Okay, I've got the first iteration hammered out on git, it needed about 1800 lines worth of changes too, and that's not even including the files moved around.
It's ready for testing if anyone wants to go ahead, but it's not yet on the sandbox SVN, I'll do that once kddekadenz and friends have had some time to test it.
Anyways, I'd like to revisit the cons I provided in the opening post, with an implementation, they don't all hold up.
Hirato wrote:Backwards compatibility will be completely and irreparably broken; you will need to PLACE ALL OF YOUR ENTITY SPAWNS AGAIN
I was able to make the maps fully backwards compatible, so yay, no need to redo their spawns.
I since edited it out to exclude the need to update the game data, but that is false. Game data is about 80% compatible at best; If you explicitly set the factions, scripts, particle effects, and other misc stuff without using the magical "-1" value, you should have very little to worry about. On the other hand, if you primarily depend on the defaults you'll need to update them.

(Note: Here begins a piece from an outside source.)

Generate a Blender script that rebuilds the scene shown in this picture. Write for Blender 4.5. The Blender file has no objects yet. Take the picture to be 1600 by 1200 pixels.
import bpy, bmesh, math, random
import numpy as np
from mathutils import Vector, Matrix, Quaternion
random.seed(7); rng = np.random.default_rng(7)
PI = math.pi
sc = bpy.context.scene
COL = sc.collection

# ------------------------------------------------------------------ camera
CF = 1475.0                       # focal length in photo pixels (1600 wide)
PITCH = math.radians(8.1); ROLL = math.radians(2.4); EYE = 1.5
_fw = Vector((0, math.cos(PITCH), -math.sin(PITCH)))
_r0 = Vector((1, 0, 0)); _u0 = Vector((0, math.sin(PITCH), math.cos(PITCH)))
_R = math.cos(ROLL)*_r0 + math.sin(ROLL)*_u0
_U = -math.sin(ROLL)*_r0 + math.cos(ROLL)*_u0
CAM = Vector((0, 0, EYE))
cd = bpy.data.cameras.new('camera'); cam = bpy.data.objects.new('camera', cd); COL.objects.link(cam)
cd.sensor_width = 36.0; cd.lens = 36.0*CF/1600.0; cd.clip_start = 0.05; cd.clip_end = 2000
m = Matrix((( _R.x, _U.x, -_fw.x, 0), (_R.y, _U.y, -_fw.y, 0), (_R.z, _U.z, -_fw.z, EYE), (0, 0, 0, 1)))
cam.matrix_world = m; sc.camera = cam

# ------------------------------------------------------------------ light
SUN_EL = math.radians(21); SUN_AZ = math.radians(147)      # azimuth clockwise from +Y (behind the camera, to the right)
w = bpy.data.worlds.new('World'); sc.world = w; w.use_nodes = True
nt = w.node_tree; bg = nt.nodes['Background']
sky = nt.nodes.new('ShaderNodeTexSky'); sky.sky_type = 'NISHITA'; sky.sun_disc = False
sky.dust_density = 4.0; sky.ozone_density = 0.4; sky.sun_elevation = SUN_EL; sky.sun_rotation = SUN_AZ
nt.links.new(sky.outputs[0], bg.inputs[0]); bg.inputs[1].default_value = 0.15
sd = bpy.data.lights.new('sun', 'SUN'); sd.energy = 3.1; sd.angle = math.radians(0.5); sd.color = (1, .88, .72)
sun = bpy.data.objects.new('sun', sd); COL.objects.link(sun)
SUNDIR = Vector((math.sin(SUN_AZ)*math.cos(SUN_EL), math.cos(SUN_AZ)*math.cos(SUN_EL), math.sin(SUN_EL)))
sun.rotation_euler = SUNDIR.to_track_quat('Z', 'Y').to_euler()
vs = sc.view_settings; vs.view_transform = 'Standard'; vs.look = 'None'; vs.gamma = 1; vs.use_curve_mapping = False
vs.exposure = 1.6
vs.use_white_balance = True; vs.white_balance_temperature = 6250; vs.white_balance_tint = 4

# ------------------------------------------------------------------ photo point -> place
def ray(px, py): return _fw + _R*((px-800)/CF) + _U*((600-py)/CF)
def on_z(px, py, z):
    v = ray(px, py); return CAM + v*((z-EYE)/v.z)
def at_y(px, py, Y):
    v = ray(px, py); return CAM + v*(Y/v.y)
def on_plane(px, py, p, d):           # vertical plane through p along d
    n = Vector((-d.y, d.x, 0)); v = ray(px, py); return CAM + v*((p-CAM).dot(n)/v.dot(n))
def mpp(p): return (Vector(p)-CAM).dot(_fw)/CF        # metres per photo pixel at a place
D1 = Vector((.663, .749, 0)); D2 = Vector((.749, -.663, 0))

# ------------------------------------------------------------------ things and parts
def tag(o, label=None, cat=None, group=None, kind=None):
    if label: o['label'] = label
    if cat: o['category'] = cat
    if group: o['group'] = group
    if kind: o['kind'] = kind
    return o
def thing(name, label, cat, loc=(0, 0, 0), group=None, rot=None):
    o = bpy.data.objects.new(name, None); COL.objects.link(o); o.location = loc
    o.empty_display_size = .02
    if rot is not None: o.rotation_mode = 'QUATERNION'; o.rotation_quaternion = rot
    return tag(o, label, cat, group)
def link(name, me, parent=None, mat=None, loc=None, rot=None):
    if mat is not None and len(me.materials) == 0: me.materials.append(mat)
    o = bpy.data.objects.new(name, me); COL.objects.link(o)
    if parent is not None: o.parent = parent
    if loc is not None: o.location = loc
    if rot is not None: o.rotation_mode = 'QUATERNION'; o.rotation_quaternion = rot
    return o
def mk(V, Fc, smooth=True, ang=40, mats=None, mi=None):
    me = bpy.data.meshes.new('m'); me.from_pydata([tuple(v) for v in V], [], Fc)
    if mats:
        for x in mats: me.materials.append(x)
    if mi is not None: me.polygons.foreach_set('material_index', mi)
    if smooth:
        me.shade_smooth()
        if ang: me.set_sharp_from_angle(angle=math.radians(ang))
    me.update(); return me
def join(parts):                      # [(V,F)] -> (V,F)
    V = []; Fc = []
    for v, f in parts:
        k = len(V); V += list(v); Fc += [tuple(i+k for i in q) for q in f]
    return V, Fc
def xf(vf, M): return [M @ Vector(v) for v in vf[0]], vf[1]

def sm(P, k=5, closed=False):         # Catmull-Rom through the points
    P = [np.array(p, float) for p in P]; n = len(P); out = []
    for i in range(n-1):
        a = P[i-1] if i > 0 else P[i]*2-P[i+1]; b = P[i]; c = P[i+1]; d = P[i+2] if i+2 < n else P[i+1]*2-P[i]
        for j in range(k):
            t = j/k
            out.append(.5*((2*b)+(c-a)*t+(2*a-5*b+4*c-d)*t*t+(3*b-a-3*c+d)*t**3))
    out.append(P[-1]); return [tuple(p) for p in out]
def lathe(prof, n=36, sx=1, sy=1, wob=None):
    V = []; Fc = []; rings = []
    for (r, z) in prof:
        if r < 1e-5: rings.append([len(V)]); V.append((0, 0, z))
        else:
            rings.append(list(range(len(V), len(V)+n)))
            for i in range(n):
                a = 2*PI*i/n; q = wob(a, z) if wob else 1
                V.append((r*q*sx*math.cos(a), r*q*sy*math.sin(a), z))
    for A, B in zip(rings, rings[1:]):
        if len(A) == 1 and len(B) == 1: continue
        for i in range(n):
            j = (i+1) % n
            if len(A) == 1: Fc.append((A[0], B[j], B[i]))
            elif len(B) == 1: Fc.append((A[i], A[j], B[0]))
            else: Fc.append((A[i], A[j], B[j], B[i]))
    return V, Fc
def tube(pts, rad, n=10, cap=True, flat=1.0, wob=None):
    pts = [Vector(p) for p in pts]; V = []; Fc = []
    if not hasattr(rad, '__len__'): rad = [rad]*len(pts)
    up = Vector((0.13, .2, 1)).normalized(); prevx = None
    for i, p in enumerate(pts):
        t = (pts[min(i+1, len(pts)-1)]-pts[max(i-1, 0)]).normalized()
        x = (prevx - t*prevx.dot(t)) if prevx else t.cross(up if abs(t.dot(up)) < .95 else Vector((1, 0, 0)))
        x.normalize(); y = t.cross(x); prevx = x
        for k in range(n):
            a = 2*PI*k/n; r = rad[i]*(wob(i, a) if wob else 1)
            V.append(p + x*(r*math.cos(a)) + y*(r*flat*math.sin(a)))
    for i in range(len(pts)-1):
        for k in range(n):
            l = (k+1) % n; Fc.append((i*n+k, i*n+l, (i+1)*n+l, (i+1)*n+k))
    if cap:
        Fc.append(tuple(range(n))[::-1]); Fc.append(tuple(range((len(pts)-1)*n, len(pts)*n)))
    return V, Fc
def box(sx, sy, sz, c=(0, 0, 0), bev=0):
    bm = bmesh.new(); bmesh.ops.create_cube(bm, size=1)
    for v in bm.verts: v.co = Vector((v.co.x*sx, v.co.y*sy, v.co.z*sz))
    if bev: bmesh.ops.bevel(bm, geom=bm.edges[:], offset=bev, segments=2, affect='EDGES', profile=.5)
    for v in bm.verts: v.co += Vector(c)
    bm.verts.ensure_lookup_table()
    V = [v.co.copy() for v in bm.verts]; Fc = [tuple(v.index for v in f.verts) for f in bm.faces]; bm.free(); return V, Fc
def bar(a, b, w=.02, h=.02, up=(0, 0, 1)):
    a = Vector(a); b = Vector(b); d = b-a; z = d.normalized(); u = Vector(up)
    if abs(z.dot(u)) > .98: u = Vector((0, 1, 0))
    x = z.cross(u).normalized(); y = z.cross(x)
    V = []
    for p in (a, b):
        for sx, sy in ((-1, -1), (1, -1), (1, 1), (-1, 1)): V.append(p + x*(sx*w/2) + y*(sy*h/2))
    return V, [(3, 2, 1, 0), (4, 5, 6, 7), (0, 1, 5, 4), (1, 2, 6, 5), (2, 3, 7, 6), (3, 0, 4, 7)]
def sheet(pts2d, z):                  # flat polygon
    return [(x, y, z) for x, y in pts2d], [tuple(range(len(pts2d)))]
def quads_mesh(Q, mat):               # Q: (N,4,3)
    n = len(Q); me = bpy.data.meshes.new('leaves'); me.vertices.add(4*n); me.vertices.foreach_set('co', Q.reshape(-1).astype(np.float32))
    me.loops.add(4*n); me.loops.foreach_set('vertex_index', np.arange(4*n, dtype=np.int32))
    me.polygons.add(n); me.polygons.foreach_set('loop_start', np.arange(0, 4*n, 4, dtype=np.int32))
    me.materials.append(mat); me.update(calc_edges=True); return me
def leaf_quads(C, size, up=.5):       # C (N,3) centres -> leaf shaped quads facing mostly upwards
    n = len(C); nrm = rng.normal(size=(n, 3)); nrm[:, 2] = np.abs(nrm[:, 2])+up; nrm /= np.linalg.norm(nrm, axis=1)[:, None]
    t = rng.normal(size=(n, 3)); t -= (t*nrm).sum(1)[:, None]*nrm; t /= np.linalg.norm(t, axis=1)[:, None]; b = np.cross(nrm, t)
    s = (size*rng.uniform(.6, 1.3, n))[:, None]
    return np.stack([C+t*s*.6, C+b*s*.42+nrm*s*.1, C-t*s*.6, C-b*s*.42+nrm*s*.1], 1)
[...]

Hirato wrote:Increased Memory Usage (minimal)
It is very minimal; almost all of the fields in the structures are still the same size, but each entry now has an extra pointer (4/8 bytes), and there is also the new hashpool which is a centralised area for all the hashes, this also has some memory overhead, but it prevents successive allocation of the hashes/strings from using more memory; in other words it actually gives us rather big wins as far as that goes.
Memory use is still higher, but if anything, it'll be <1 MB for just about anything people will actually use sandbox for; this'll probably reach a few MB for something "professional"
Hirato wrote:Decreased Performance (minimal)
As strings are used, these need extra dereferencing operations, hashes need to be calculated, and then they are looked up in their respective hashtables, this is probably at least 8 times as expensive as a direct lookup on average, but it's done relatively infrequently, the big and noisy "update" signal aside.
Of course, this gets worse with longer strings/hashes, a hash is much easier to calculate from a 5 character string than one that is 20 characters long.
In the grand scheme of things, it's still really minor.
Hirato wrote:Less strict conformance checks!!
Completely false, they're technically even stricter now, bwahaha~!
Still need to add some post-init checks; mostly to avoid having savegames bail out from reading an invalid script hash and the like.